I have also encountered quite a few people who had a bug in their discrimination algorithm:

A girl once told me that women should not wear trousers but leggings were fine;

A friend hated smoking but was cool with weed;

Another wouldn’t eat anything that was once alive but his favorite meal was Nigerian fried rice (the base of this dish is chicken stock);

Vegans wail for the environment but grow their precious soybean at the expense of the earth’s forests;

and the most interesting of all,

Men who found gay sex repulsive but fantasize at the thought of women doing ‘it’.

So what does all this tell us?

We all draw a line somewhere.

Our lines may be illogical to others, but we draw them anyway. And they make sense, at least to us. Granted, the Christian pornographer did draw a particularly tenuous line. One would think that of all the things the word ‘Christian’ would be forced to qualify, pornography would be beyond the pale. Still, he retains his rights to draw his own boundary lines where he deems fit. The only rule is and should be: in drawing thy line, thou must not impede me from drawing mine.

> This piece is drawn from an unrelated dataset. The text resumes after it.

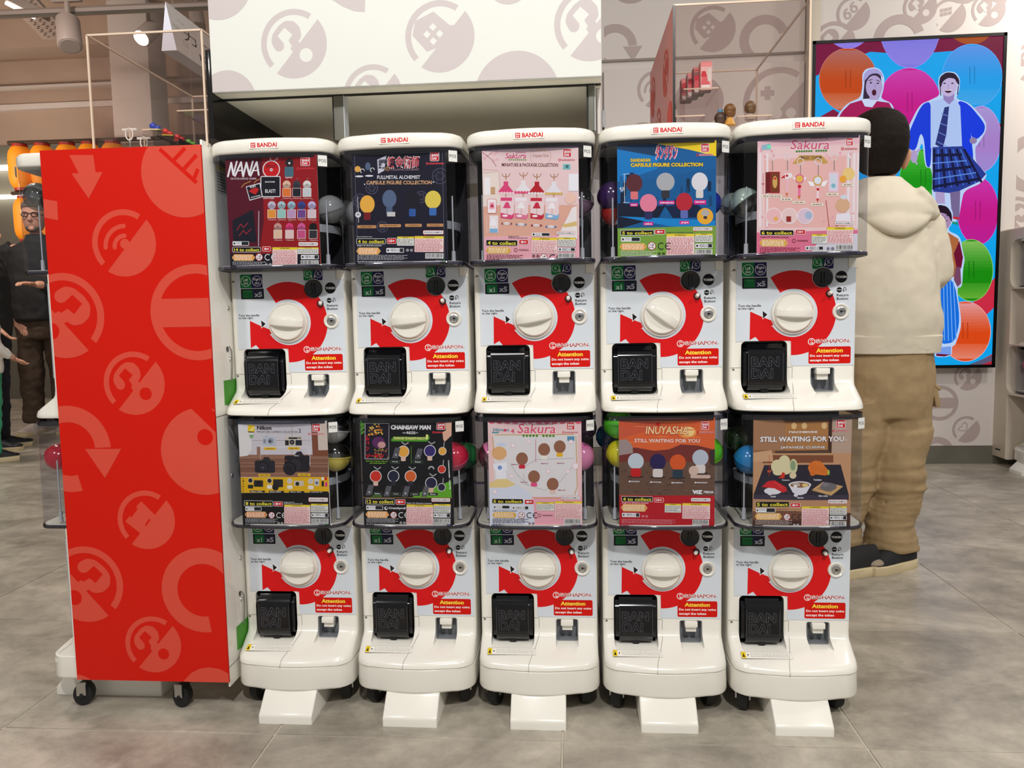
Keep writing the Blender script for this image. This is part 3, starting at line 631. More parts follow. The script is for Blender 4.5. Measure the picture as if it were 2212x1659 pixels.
    P.eco(738,1168,932,1205); P.namco(998,1152,1195,1185); P.text('Images are for',488,1210,600,14,INK); P.text('illustration purposes only',488,1226,695,14,INK)
    P.collect(250,1252,584,1310,'4',(245,220,220)); P.age(604,1246,698,1290,'8+'); P.warn(740,1220,1010,1385); P.warn(1018,1216,1205,1310,False); P.orange(252,1330,515,1392,(222,164,40)); P.text('KODANSHA',602,1352,706,17,(110,50,50)); P.ring(568,1354,20,5,(110,50,50),n=8)
    P.eco(1020,1322,1202,1362,False); P.ce(866,1430,INK); P.bar(1020,1380,1200,1438); P.lines(255,1408,650,4,(120,50,60)); P.qr(760,1415,INK); P.text('VE2799732',1072,1455,1165,16,(120,50,60)); P.circ(1188,1452,10,(90,130,60)); return P
def card_blue_yellow():
    P = Card((215,310),(1215,285),(215,1475),(12,96,158)); 
    P.poly([(215,310),(640,300),(560,560),(215,700)],(16,60,96)); P.poly([(216,362),(640,440),(620,560),(216,692)],(10,124,196)); P.poly([(216,700),(1205,560),(1205,1150),(215,1150)],(10,92,150))
    for k in range(26):
        x = random.uniform(230,1150); y = random.uniform(560,900); P.rect(x,y,x+random.uniform(12,40),y+random.uniform(40,150),random.choice([(8,40,70),(10,70,116),(12,100,160),(6,30,54)]))
    P.poly([(218,900),(700,930),(640,1040),(218,1160)],(10,22,48)); P.poly([(230,1030),(1208,1075),(1206,1160),(740,1130)],(14,134,206)); P.poly([(560,298),(1215,278),(1216,440),(940,372)],(246,214,34)); P.poly([(700,930),(1010,900),(1180,1040),(780,1050)],(8,30,66))
    P.band(.722,1,(124,166,62))
    for x,w in ((612,76),(690,46),(742,72)):
        pass
    P.text('ダンダダン',608,395,822,140,(206,50,84),.03,halo=(240,214,214),hw=.03)
    P.text('DANDADAN',352,472,552,34,(240,206,60),.05,halo=(20,20,40)); P.text('CAPSULE FIGURE COLLECTION',352,520,1082,38,(246,206,50),.05,halo=(20,20,40))
    P.line([(288,608),(290,892)],4,WH); P.line([(274,610),(336,606)],4,WH,False); P.line([(274,892),(336,892)],4,WH,False); P.text('4.5',236,752,286,28,WH); P.text('cm',246,775,276,12,WH)
    for x,y,r,c,c2 in ((388,700,84,(92,40,48),(226,120,120)),(532,900,88,(232,130,156),(40,44,90)),(895,890,84,(190,36,52),(96,110,180)),(705,690,92,(176,178,180),(50,50,60)),(1050,690,82,(226,224,226),(222,216,210))): blob(P,x,y,r,c,c2,92)
    for x0,x1,y,t in ((345,424,915,'MOMO'),(480,580,1105,'AIRA'),(640,798,894,'OKARUN'),(848,946,1094,'JIJI'),(992,1115,888,'TURBO GRANNY')): P.rect(x0,y-17,x1,y+17 if x0<990 else y+27,(220,24,140)); P.text(t,x0+10,y+2,x1-10,17,WH,.03)
    P.circ(1106,1032,82,(240,176,50)); blob(P,1108,1000,40,(186,180,170),(60,60,60),34)
    P.logo(1066,318,1140,395,(1015,425,1180)); P.namco(985,1142,1180,1175); P.collect(248,1172,584,1220,'5'); P.age(600,1166,696,1208,'8+'); P.eco(250,1240,448,1285); P.text('Image is for illustration purposes.',716,1194,990,15,INK)
    P.warn(716,1208,998,1422); P.warn(1006,1205,1182,1290,False); P.orange(240,1306,508,1368); P.ce(564,1330,INK); P.eco(1006,1305,1182,1350,False); P.bar(1006,1362,1180,1415); P.lines(245,1382,620,4,(226,236,214)); P.qr(640,1410,INK); P.text('VE0085H8',1072,1436,1150,16,WH); P.circ(1163,1434,11,(50,120,60)); return P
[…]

Now, you may ask, how then do we run a society if everyone draws such diverging boundary lines?,

The answer is found in the market. Capitalism, the operating system of the market, has a feature known as economic freedom. This means that everyone can create and engage with the market to the extent they desire. Therefore, under capitalism, if a person’s or business’ line excludes you, another exists with you as their ideal client. If none exists, all the better. You have just discovered an opportunity entrepreneurs all over the world would kill for. Pick a domain name and buy a machine to count your money.

Divergent boundary lines only become a problem when its owners decide to equip the government with the power to legislate to every other person where they should draw their own line. This growing moral tyranny from cowards who spend their lives ‘dreaming of systems so perfect that no one will need to be good’ (T.S Elliot), is the reason why our feature story will be accorded a single line in any ‘news’ paper.

To these people, I stand with Oscar Wilde to say ‘selfishness is not living your life as you wish. It is asking others to live their lives as you wish’.

This also is the reason I parted ways with traditional Conservatism. I am a Christian who believes in the superiority of God’s methods against any other system. Yet, I firmly oppose giving any central governing office the power to make laws with moral bases or goals. The person who will hold that office can pinky swear that he would only use those powers to establish God’s law, but what happens if he stops being godly? What if he interprets the Bible differently? What if a Molech-worshiper assumes that office?

I believe it is better to allow everyone draw their lines where ever they deem fit, and have the central government exist to protect our individual abilities to draw our line and not preclude others from drawing theirs.

Anything more, and we would have the Big Tech situation on our hands. They elected themselves as the moral standard against hate speech, but censor only the speech that their favourite ideology hates.